Analysts pointed out that the draft document compiled by the MoIT mentions “encouragement”, but there is nothing which encourages rooftop solar power to develop in reality. The mechanisms in the document are deemed vague.
Le Chi Hieu from the Ho Chi Minh City University of Technology said he agrees with the self-production and self-consumption principle when developing rooftop solar power stated in the Power Development Plan VIII (PDP8), but stressed that if there is no detailed regulation, the strategy will fail.
“If we only think of developing rooftop solar on people’s homes and office buildings, nothing will be solved. If we want to develop the national electricity system, we have to think about developing rooftop solar power systems in IZs,” Hieu said.
Businesses that invest in solar power on the roofs of IZ factories to resell also are concerned about developing solar power in the near future.
“The mechanism proposed by the MoIT indeed only applies to the roof voltage system in office buildings, and is not yet applied to factories, so capacity is very limited and cannot meet the demand for clean electricity for large-scale factories,” said Nguyen Hoai Nam, deputy general secretary of the Vietnam Association of Seafood Exporters and Producers.
In a response, the MoIT explained that development in these areas had not been prioritised immediately, as they needed to be considered and calculated based on development of other sources in the entire power structure. This is to exploit the distributed renewable energy source without having to invest in upgrading the distribution grid, and especially to ensure the safe operation of the whole system.
In recent times, foreign-invested enterprises have expressed desire to participate in using renewable energy sources for production.

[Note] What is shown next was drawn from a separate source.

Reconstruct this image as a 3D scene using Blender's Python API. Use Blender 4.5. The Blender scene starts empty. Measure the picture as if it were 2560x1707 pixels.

Samsung, for example, proposed a trial programme to purchase power directly from renewable power plants instead of from EVN.
Potential agreements
Some companies with major brands in the country have been working towards carbon neutrality with roof-based strategies.
Honda Vietnam set the goal of reducing CO2 by 46 per cent compared to 2019 by 2030, and it wants to be carbon-neutral by 2050. Earlier this year, the company put into operation a roof voltage system at factories in the northern provinces of Vinh Phuc and Ha Nam, contributing to reducing the use of national electricity by more than 7.5 million kWh per year and equivalent to a cut of about 4,700 tonnes of CO2 per year.
The company has said that the aforementioned solar power output accounts for about 6 per cent of Honda Vietnam’s demand, and it is considering the efficiency of buying solar directly from production units through a direct power purchase agreement between renewable energy generators and customers.
According to the PDP8, by 2030, half of all commercial buildings and half of all residential buildings will employ self-sufficient and self-consuming rooftop solar power. But the MoIT also acknowledged that since 2021, the installation of rooftop solar power in the country took place spontaneously and was not controlled.
“The most important thing now is to review the status of rooftop solar power installations after 2020 to get an overall picture before continuing to propose a new mechanism,” said Nguyen Binh, an industry expert.